__Data entries__.
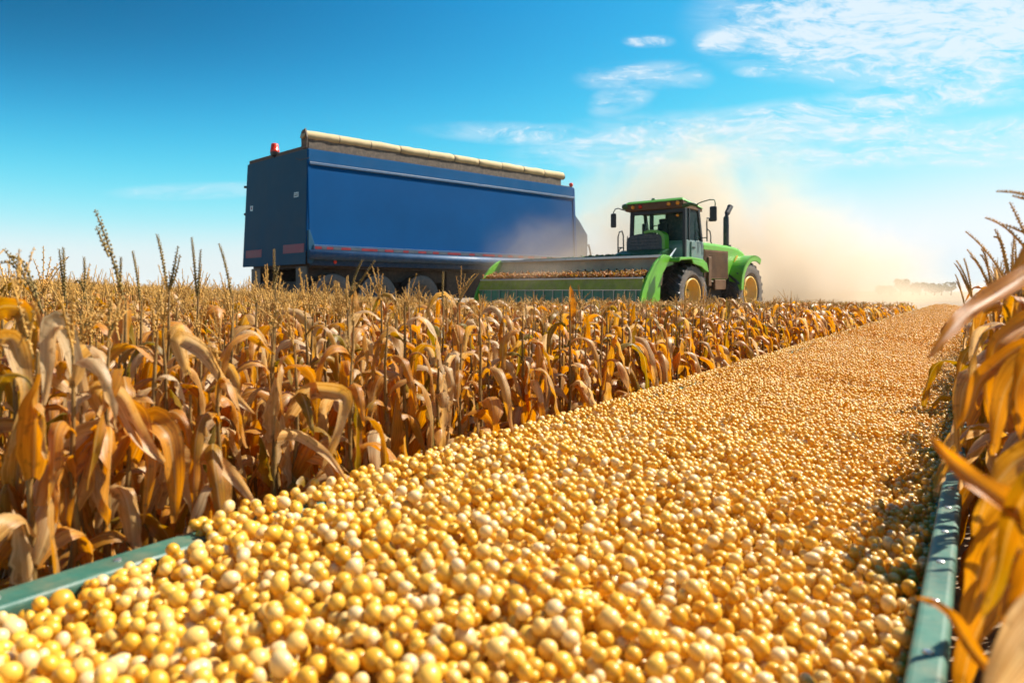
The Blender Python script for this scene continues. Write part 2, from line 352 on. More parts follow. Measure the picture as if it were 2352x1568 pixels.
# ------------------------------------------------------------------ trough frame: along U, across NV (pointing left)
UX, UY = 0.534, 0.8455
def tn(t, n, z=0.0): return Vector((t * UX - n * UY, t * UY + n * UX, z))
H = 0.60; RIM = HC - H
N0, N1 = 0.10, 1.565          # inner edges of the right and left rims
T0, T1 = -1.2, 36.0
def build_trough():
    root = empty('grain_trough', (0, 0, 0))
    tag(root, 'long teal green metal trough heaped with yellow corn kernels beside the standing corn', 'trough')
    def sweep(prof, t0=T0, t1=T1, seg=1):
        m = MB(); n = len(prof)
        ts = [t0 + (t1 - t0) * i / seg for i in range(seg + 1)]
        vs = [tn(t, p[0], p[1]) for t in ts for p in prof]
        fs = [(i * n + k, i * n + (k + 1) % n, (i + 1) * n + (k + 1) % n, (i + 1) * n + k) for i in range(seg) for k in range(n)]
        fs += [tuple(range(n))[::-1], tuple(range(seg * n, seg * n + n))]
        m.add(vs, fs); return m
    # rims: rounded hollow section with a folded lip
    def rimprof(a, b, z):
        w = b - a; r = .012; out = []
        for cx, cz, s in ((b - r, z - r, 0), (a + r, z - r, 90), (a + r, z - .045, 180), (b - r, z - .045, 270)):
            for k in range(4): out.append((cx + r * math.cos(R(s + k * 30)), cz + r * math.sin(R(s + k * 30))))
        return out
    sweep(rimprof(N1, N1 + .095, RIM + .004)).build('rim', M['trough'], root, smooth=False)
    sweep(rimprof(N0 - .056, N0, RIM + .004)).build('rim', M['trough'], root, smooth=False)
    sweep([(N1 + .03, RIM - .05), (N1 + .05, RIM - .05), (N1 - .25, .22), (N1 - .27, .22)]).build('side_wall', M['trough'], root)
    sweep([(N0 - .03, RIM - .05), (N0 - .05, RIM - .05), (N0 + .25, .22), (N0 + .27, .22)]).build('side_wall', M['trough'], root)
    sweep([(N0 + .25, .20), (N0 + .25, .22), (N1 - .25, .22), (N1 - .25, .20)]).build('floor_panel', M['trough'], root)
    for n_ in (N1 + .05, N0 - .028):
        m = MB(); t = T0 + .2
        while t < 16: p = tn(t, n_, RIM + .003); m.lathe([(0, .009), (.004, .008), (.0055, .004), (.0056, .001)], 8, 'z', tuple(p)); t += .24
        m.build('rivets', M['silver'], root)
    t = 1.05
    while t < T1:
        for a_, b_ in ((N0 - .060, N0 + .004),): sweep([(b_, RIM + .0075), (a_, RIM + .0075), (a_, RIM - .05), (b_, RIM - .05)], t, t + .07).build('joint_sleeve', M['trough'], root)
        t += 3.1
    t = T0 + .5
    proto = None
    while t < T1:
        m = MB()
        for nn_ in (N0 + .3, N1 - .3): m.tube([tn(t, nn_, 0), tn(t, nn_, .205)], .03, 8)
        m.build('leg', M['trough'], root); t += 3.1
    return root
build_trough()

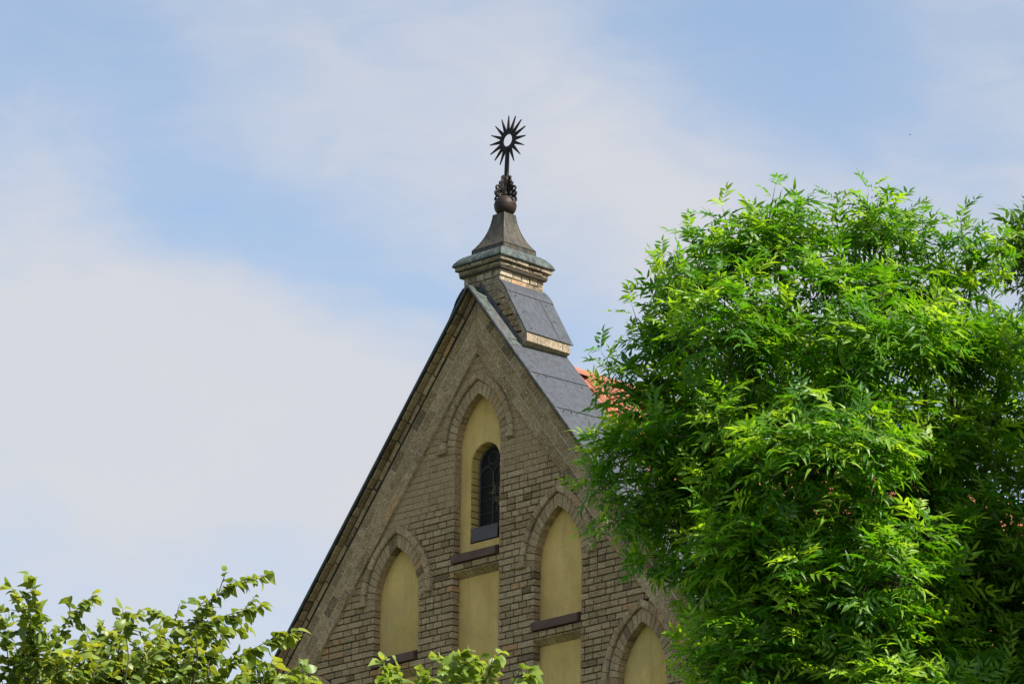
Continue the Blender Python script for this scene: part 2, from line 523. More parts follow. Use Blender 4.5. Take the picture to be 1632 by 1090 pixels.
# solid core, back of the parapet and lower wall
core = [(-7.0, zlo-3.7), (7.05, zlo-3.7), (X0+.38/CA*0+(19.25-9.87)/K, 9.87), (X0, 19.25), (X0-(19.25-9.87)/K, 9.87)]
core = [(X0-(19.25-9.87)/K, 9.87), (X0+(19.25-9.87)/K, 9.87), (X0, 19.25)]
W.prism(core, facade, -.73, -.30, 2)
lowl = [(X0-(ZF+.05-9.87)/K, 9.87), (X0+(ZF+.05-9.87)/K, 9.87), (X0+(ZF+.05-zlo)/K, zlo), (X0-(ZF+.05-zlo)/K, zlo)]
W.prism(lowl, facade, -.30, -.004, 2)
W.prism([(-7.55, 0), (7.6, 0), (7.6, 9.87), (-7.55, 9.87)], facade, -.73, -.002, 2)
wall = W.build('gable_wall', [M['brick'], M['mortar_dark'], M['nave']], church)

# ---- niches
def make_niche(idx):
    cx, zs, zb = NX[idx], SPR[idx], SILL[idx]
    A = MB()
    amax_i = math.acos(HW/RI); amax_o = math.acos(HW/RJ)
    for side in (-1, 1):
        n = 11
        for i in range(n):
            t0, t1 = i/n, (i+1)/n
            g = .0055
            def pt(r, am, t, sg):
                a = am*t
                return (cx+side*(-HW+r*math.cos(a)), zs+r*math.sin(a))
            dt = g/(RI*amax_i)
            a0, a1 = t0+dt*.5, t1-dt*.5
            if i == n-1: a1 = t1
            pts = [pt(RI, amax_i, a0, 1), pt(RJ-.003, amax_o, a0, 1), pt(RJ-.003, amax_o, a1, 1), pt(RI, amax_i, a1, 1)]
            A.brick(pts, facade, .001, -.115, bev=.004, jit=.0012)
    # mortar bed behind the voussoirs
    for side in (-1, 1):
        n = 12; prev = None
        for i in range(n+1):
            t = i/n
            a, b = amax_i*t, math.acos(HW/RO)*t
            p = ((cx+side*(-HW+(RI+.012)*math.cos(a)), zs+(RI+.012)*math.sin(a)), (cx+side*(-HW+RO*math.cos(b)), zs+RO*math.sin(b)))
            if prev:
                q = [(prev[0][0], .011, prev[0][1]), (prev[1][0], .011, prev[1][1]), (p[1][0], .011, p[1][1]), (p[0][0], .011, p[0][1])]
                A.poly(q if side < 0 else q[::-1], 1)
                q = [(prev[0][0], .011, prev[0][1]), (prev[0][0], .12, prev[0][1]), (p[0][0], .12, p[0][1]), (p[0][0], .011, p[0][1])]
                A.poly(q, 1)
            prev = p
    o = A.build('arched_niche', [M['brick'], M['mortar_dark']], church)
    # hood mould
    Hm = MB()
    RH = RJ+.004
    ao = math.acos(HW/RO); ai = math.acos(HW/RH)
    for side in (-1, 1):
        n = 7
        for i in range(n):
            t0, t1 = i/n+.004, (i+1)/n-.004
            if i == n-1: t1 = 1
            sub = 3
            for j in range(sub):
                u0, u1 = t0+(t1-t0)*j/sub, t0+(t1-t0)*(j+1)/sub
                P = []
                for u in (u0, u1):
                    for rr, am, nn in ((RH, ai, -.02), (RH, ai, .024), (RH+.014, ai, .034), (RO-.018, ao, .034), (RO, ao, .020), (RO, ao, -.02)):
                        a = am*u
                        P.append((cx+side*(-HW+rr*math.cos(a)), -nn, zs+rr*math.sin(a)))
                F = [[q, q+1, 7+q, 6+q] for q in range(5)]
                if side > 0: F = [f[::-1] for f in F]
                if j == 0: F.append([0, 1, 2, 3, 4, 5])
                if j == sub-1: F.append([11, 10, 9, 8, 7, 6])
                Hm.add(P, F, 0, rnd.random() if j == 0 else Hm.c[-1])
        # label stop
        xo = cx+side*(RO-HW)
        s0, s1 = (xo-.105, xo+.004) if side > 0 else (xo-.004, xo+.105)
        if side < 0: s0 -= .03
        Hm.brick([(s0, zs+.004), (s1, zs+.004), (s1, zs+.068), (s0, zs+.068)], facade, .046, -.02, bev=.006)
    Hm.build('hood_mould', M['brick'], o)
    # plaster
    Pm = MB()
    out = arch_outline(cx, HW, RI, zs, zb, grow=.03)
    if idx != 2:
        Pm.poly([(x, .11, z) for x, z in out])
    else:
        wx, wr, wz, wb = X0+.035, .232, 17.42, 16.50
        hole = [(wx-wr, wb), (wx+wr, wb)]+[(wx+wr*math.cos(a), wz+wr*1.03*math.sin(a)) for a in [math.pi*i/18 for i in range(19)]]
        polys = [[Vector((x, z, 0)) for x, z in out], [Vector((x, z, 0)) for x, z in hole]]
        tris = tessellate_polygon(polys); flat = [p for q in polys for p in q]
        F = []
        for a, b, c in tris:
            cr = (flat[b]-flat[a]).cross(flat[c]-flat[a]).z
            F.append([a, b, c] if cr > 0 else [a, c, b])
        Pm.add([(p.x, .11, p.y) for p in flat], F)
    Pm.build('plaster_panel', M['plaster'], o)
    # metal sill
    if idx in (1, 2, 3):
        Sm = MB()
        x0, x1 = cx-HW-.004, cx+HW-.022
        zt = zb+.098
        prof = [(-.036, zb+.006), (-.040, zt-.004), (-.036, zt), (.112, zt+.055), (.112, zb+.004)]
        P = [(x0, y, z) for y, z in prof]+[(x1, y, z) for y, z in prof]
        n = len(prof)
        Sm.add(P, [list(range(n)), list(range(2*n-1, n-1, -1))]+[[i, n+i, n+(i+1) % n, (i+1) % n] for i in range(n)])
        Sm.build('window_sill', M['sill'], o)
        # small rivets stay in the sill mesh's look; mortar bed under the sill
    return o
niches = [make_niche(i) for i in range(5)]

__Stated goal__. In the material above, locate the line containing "Continue the Blender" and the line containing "M['mortar_dark'], M['nave']], church)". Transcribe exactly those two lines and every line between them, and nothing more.

__Finished answer__.
Continue the Blender Python script for this scene: part 2, from line 523. More parts follow. Use Blender 4.5. Take the picture to be 1632 by 1090 pixels.
# solid core, back of the parapet and lower wall
core = [(-7.0, zlo-3.7), (7.05, zlo-3.7), (X0+.38/CA*0+(19.25-9.87)/K, 9.87), (X0, 19.25), (X0-(19.25-9.87)/K, 9.87)]
core = [(X0-(19.25-9.87)/K, 9.87), (X0+(19.25-9.87)/K, 9.87), (X0, 19.25)]
W.prism(core, facade, -.73, -.30, 2)
lowl = [(X0-(ZF+.05-9.87)/K, 9.87), (X0+(ZF+.05-9.87)/K, 9.87), (X0+(ZF+.05-zlo)/K, zlo), (X0-(ZF+.05-zlo)/K, zlo)]
W.prism(lowl, facade, -.30, -.004, 2)
W.prism([(-7.55, 0), (7.6, 0), (7.6, 9.87), (-7.55, 9.87)], facade, -.73, -.002, 2)
wall = W.build('gable_wall', [M['brick'], M['mortar_dark'], M['nave']], church)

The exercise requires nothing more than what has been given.